Thursday, January 28, 2016

Very Recherché Dishes.


Yesterday’s recipe came from a book called Recherché Luncheon and Dinner Sweets, published in 1906, and it occurred to me that some of you may not be familiar with the term ‘recherché’ in relation to food. It was a popular concept in the late nineteenth and early twentieth century, and Charles Herman Senn, the author of yesterday’s recipe source, included the term in the title of a number of his books.

According to the Oxford English Dictionary, the word means ‘Rare, choice, exotic; far-fetched, obscure.’ It is a borrowing from the French (no surprises there) and has meant, at various times, ‘affected, unnatural (1580,) ‘desirable, prized’ (1601 or earlier), and ‘unusual, well-crafted’ (1690.) I think you will agree that a recherché dish then, is one in which there are overtones of snobbish desirability. This desirability comes via some study, however, as the word is an adjectival use of the past participle of the verb rechercher, meaning ‘to research.’

The OED goes on to note that the term was common in the nineteenth century ‘esp. of meals, articles of food or drink, and dress.’ The earliest reference cited by the OED is, to my delight, a literary one:

1838   H. W. Longfellow Jrnl. 19 May in S. Longfellow Life H. W. Longfellow (1886) I. xix. 287   A quiet recherché dinner at the Albion.

I have been completely unable to find any cookery books making regular use of the term as early as 1838 however, but I feel sure we can push the date back a little further than Charles Herman Senn’s work, with a little more research.

Senn was a very prolific writer of food and cookery books. Several included the word  Recherché in the title. Yesterday we enjoyed a recipe from Recherché Luncheon and Dinner Sweets, published in 1906. I have chosen a couple of other examples for you today, from his other works.

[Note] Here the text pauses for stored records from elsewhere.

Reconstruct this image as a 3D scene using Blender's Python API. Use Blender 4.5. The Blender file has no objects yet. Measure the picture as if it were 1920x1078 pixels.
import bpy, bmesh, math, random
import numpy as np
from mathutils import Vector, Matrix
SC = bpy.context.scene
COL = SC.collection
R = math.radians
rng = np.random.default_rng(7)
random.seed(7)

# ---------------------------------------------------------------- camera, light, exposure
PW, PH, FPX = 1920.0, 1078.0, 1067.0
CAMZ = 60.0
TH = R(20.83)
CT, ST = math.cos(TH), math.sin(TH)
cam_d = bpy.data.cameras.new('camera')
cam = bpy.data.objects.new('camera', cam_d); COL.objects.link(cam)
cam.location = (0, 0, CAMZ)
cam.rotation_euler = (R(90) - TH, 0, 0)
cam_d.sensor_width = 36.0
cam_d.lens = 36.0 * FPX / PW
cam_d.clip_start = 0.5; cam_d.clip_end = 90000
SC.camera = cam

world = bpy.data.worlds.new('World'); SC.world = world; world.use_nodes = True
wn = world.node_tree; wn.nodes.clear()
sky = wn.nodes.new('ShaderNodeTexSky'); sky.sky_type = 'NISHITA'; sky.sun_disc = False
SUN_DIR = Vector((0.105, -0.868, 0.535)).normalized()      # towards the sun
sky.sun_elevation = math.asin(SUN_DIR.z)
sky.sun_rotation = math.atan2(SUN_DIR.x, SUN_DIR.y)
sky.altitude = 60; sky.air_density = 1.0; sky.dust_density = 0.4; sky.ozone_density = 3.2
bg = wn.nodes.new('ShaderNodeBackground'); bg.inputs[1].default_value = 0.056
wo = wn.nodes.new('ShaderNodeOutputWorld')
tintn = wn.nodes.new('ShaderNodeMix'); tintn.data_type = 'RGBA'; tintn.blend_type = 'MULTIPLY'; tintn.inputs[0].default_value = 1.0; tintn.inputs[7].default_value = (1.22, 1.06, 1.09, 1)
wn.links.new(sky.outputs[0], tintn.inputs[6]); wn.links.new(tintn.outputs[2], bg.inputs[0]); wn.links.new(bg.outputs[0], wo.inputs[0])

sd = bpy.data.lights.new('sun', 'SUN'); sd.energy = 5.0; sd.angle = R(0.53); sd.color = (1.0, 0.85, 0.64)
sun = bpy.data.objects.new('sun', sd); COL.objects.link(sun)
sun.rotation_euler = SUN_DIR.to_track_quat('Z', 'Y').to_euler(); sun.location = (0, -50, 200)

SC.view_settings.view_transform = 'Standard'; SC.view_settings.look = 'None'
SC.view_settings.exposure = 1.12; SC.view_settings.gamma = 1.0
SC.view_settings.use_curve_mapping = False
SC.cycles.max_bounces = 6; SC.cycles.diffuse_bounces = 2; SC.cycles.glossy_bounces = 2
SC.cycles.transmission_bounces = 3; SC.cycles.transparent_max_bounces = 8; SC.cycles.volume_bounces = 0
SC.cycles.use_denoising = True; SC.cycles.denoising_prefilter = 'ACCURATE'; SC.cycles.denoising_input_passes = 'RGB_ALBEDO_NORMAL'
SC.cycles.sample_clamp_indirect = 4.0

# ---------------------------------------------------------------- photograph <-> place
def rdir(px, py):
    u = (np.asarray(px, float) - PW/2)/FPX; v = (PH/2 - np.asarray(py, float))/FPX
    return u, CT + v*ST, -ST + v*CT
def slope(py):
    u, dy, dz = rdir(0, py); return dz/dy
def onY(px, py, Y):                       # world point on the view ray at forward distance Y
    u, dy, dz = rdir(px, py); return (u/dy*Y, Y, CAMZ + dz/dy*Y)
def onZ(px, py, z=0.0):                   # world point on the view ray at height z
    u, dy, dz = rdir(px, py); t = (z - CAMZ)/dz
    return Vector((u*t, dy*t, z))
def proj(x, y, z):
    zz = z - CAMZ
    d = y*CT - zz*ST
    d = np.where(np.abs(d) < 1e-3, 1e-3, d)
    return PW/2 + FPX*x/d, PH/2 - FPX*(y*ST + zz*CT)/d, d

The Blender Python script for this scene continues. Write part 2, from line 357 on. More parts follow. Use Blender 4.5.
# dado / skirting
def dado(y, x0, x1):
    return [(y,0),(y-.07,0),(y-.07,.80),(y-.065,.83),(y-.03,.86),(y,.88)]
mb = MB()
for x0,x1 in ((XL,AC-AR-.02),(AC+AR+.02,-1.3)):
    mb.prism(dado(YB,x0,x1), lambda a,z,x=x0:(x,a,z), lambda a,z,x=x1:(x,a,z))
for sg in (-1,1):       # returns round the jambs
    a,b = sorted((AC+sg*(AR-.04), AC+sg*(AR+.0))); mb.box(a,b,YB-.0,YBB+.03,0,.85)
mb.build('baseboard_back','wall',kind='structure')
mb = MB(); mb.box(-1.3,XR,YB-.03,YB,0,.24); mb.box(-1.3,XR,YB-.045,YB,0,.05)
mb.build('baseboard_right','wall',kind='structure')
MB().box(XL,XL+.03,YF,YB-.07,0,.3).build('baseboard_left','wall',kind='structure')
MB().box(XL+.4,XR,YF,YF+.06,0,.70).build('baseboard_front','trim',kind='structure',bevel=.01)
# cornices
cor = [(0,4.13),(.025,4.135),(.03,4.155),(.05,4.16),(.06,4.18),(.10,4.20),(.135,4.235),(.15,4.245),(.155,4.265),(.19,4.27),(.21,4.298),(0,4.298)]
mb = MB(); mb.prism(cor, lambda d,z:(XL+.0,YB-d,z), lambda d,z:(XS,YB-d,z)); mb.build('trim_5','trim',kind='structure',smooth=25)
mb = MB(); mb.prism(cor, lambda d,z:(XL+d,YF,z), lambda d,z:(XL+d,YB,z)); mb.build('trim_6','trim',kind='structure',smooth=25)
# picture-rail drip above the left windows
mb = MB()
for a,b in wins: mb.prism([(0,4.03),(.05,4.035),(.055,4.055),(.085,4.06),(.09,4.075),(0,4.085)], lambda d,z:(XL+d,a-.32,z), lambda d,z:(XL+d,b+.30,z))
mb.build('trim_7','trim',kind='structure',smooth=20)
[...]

“The recipes collected in the present volume represent the newest and most popular Entrées of the present time, and the dishes described are of the highest type of the Continental cuisine.”

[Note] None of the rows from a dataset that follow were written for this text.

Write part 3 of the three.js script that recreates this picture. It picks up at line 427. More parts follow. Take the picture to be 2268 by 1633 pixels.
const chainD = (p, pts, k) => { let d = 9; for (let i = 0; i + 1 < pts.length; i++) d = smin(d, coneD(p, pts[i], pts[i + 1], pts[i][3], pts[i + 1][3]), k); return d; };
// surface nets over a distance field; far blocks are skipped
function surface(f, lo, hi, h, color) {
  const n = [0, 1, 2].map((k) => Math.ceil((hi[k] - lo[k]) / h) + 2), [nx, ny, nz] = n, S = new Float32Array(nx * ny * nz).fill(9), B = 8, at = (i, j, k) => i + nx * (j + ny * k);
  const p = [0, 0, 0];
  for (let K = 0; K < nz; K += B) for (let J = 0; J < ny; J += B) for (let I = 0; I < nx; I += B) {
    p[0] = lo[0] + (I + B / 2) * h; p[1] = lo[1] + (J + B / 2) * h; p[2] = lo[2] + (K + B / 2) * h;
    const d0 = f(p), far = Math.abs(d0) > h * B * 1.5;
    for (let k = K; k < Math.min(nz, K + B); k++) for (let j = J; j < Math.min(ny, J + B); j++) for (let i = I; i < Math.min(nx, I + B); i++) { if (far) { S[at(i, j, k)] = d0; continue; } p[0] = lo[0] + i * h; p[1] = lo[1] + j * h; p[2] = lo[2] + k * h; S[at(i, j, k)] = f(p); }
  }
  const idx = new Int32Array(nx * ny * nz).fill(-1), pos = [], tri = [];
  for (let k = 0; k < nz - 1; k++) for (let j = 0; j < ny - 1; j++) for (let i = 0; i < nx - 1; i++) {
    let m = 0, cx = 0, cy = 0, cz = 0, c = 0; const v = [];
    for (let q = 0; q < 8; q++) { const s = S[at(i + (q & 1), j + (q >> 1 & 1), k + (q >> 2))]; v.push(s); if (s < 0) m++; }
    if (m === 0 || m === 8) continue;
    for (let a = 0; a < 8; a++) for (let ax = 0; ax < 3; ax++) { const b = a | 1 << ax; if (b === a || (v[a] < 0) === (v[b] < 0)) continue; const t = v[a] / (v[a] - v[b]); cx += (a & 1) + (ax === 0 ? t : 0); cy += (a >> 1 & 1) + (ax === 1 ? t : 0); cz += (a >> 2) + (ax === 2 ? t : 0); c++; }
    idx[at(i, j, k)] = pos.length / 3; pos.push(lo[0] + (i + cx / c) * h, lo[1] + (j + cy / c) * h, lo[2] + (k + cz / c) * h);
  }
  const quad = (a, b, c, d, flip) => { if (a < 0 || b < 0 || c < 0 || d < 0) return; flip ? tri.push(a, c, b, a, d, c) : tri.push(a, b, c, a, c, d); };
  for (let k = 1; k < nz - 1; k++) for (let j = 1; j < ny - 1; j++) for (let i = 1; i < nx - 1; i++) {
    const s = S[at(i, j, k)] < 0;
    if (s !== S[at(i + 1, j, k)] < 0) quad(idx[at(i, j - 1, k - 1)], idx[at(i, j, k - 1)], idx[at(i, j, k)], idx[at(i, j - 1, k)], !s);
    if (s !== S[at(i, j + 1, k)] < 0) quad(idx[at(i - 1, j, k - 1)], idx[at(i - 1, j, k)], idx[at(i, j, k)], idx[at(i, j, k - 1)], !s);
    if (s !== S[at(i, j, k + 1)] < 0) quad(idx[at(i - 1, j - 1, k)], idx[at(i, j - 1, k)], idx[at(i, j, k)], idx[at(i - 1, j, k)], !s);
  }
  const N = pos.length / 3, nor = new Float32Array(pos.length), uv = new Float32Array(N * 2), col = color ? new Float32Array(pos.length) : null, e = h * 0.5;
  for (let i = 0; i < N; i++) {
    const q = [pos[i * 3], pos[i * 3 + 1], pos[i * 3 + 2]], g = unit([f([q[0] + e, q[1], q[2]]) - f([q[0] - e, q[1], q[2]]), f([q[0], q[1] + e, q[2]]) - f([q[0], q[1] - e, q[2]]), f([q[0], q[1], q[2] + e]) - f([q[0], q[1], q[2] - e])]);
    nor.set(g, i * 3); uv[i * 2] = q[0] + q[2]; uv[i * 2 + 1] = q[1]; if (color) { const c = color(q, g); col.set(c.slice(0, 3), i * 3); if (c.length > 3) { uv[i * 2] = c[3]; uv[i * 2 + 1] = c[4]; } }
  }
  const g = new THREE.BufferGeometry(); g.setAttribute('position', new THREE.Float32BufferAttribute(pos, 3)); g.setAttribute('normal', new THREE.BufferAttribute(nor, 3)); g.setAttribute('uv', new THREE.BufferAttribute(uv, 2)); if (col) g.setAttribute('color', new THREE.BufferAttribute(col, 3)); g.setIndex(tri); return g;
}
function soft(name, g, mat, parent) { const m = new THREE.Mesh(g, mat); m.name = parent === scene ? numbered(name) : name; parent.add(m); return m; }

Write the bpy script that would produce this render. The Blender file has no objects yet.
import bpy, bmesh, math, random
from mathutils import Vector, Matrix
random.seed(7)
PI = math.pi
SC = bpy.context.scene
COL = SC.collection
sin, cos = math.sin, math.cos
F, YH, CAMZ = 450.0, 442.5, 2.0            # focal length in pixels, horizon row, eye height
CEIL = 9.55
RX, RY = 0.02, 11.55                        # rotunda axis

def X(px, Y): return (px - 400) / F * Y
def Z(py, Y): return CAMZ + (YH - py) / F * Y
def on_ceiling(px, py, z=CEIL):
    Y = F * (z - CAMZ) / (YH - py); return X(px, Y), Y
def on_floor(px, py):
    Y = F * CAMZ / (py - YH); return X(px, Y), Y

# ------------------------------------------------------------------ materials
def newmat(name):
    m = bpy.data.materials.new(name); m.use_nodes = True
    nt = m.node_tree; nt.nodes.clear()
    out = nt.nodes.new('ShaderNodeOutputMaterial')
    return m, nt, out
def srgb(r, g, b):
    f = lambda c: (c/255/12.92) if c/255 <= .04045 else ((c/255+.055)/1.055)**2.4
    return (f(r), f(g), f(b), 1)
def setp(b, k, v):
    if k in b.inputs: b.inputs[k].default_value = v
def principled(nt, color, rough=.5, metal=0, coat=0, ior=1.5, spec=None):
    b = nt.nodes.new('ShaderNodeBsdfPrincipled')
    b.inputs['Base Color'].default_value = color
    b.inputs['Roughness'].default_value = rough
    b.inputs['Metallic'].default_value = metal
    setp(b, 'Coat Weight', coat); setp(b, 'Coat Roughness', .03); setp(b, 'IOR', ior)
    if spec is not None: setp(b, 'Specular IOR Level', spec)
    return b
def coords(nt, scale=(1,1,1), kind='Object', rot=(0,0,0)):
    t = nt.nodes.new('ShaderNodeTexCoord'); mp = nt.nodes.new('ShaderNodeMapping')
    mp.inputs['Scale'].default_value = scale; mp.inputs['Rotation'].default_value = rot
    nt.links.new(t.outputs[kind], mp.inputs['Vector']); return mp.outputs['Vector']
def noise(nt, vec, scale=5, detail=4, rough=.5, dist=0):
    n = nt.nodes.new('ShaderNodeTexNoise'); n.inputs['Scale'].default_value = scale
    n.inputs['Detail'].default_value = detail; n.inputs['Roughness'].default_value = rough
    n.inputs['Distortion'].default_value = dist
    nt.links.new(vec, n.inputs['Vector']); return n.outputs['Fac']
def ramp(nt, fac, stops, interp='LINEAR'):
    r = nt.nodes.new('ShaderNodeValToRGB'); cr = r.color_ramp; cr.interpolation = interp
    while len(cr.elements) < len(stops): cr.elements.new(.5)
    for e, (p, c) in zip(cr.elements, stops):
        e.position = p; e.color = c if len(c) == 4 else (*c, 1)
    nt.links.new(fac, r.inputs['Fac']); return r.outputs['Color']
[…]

My choice for you today from this book is:

Filets de Boeuf aux Bananas.
(Small fillets of Beef with Bananas.)
About 2 ½ lb. fillet of beef, 4 bananas, 1 gill cream, meat glaze, chopped parsley, pepper and salt, 2 oz. butter, 1 small onion, 2 yolks of egg, horseradish, frying fat, flour and bread-crumbs.
Trim the meat and cut it crossways into six or more even-sized fillets, pare these neatly and season with salt and pepper. Broil both sides of the fillets in butter over a quick fire for about eight minutes, take up, glaze over with meat glaze, and keep hot.
Have ready the onion finely chopped, blanched, drained, and fried without browning in the butter in which the fillets were cooked; add the cream; stir till hot (not boiling). Add the yolks of egg and let bind, then rub it through a sieve and keep hot.
Peel the bananas, slit each in two and divide in halves crossways. Dip in flour, egg, and bread-crumbs, and fry in hot clarified butter fat.
Dish up the fillets on a hot dish. Mix a little finely grated horseradish with the sauce, and put a dessertspoonful of it on top of each fillet. Sprinkle over a little liquid meat glaze and chopped parsley, garnish the dish with fried bananas and serve with rich brown sauce.

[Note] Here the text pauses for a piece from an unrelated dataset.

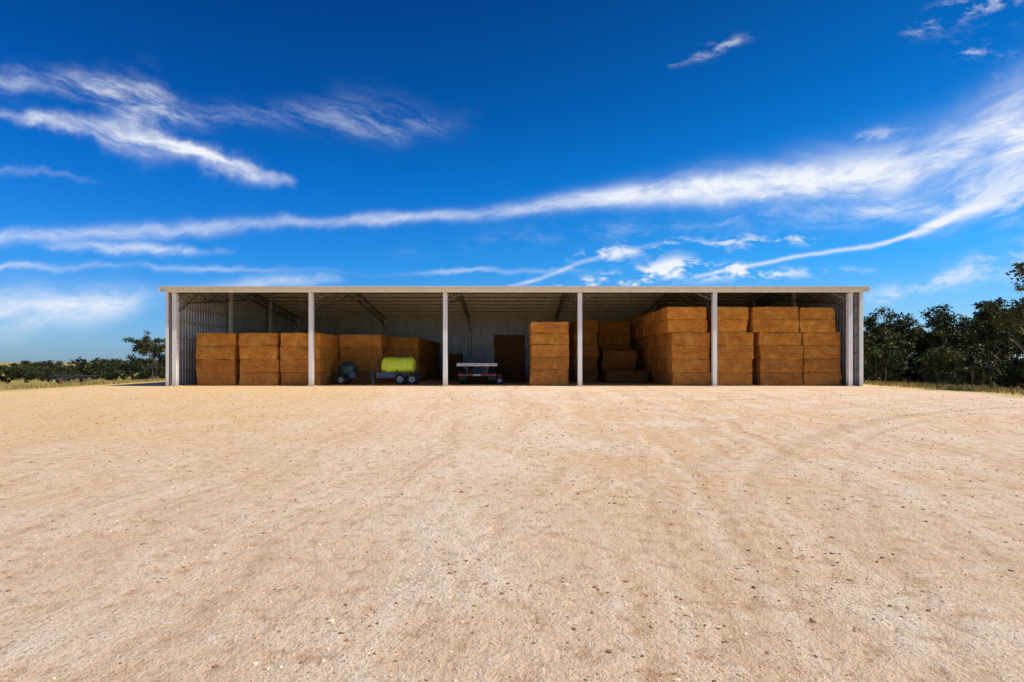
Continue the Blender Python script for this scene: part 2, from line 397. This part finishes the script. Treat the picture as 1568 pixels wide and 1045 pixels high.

Another of his titles is Recherché Side Dishes: for breakfast, luncheon, dinner and supper comprising the newest hors d'oeuvre, savouries, sandwiches & salads, oriental dishes, etc. (1901.) I hope you like my choice from the book:

Curried Potatoes and Apples.
(Pommes de Terre et Pommes au Kari.)


Slice six cold potatoes. Peel and slice half the quantity of sour apples. Egg the slices of potatoes, crumb them in a mixture of breadcrumbs, chopped parsley, and curry powder, and fry in hot fat. Dust the apples with flour; egg, crumb, and fry them likewise. Dish them up alternately in the form of a border; season with Krona pepper, pile up some fried parsley in the centre, and serve.

1 comment:

SometimesKate said...

The first recipe is extremely fussy, and give the unspoken assumption you have half a dozen servants in the kitchen.